Por Miranda Sá

“Está comigo, está perdido comigo o teu nome, em alguma gaveta” (Ferreira Gullar)

Encontrei outro dia uma historieta interessante que ilustra a música popular brasileira, fora dos padrões impostos pela meia dúzia de três ou quatro que assumiu o seu domínio em favor dos mesmos de sempre. Passou-se com o excelente compositor e letrista Pedro Caetano, ainda na memória dos que gostam da boa música.

Conta-se que ele estava numa festa quando uma garota lhe pediu que fizesse um samba para ela. Encantado pelo sorriso e a graça do brotinho perguntou-lhe pelo seu nome, que era Maria Madalena de Assunção Pereira.

Sou tão musical e perfeitamente metrificado, que ele pegou o violão e iniciou os primeiros versos: – “Maria Madalena de Assunção Pereira / teu beijo tem aroma de botões de laranjeira”… O cantor Cyro Monteiro ouvindo, pediu para gravar o samba e no sábado seguinte lançou-o no Programa de César Ladeira, na Rádio Mayrink Veiga, com retumbante sucesso.

Quando foram gravar o disco, a censura proibiu-o alegando que o nome completo feria a privacidade da pessoa. Então Pedro Caetano e Cyro Monteiro ouviram a sugestão de César Ladeira substituindo o nome por Maria Madalena “dos Anzóis” Pereira…

Assim um nome arranjado entrou no folclore para designar pessoa desconhecida ou que não se quer nominar.

No suceder das gerações vê-se como os nomes próprios pessoais saem e voltam à moda. Eu sou um exemplo disto: Com sessenta anos, caminhava pela Praia de Ponta Negra, em Natal, ouvi uma voz gritando “Henrique! ”; era uma jovem mãe chamando o filho pelo meu nome de infância e juventude, que para mim ele tinha ficado fora de uso.

Nunca mais ouvi os nomes das meninas dos meus tempos de colégio, Alice, Bernadete, Dejanira, Leda, Margarida, Marli… Nem dos meus colegas Ademar, Bento, Hipólito, Honório, Sebastião, Ubirajara.

Há uma lenda em torno do nome Cristóvão, esquecida. Ele era um jovem desobediente às regras sociais, andante sem destino, que foi castigado a transladar pessoas de uma margem para outra num rio. Descansava um dia, quando ouviu uma voz infantil pedindo-lhe ajuda para atravessar a corrente. Era um menino franzino que lhe deu pena e levou-o sobre os ombros para o outro lado.

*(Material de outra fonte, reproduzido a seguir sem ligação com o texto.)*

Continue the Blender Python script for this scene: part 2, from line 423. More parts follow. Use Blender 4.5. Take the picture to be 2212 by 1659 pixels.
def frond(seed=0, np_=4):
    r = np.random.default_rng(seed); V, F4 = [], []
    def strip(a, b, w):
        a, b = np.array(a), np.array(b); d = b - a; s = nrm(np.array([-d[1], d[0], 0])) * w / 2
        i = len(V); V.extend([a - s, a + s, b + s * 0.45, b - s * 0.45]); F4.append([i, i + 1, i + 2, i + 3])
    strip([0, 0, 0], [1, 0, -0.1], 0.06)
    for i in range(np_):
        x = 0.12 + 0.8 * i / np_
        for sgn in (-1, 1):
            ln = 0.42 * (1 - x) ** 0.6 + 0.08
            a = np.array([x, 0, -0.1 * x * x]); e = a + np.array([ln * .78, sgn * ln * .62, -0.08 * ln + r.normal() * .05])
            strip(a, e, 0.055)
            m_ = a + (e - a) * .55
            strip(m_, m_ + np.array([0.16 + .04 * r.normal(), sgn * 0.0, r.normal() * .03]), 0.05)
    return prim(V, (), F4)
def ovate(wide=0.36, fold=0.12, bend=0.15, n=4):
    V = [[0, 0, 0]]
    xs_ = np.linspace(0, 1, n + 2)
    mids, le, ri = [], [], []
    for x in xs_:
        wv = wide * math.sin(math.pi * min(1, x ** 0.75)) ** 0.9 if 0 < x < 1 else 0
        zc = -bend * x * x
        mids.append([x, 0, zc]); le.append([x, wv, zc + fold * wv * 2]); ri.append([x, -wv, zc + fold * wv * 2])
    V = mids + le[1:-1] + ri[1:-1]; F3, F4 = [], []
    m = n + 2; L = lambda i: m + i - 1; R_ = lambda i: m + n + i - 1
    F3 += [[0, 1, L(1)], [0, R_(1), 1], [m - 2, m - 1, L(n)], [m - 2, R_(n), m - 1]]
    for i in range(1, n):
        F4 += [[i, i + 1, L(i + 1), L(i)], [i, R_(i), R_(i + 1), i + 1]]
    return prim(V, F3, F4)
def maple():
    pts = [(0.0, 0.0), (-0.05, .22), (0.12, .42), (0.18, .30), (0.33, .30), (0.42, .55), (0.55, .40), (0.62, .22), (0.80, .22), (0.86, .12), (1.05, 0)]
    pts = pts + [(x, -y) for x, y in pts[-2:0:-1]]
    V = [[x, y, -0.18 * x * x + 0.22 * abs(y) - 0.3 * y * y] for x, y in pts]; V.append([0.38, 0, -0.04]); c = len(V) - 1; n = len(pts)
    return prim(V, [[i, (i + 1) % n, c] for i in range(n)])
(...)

Estranhou que a criança pesasse demasiado, inusitadamente, quando ouviu dela: – “Pelo teu nome, transportastes sobre as águas Aquele que pelo sacrifício livrou-te dos pecados”. Foi assim que Cristóvão ficou sabendo que o seu nome quer dizer “portador do Cristo”.

Houve uma época em que eu, nacionalista extremado, estranhava que a política brasileira fosse dominada por pessoas de sobrenome estrangeiro, italianos, na sua maioria, havendo também muitos libaneses, sírios, turcos, espanhóis, judeus e japoneses. Apareceram depois, cheios de letras dobradas, dáblios, ipsilones, russos e até búlgaros…

Eu devia ter aprendido com Oscar Wilde que “a experiência é o nome que damos aos nossos erros”. Errei por pura besteira na xenofobia patronímica, porque nenhum dos descendentes dos emigrantes que ajudaram a levantar o Brasil é melhor ou pior do que os Barros, os Calheiro, os Carvalho, os Costa, os Queiroz, os Rego, os Ribamar e os Silva…

Apesar do nepotismo surfar nas ondas do favoritismo e dos privilégios, não é o nome que faz o político, como fez com São Cristóvão, o protetor dos condutores e motoristas, santo venerado por católicos romanos, ortodoxos e como Xangô, um poderoso orixá da Umbanda.

Faz bem o judaísmo que não reconhece e evita falar o nome de Deus. Os que não sabem, dizem que é Jeová, mas este nome, entretanto, é usado somente por algumas denominações evangélicas.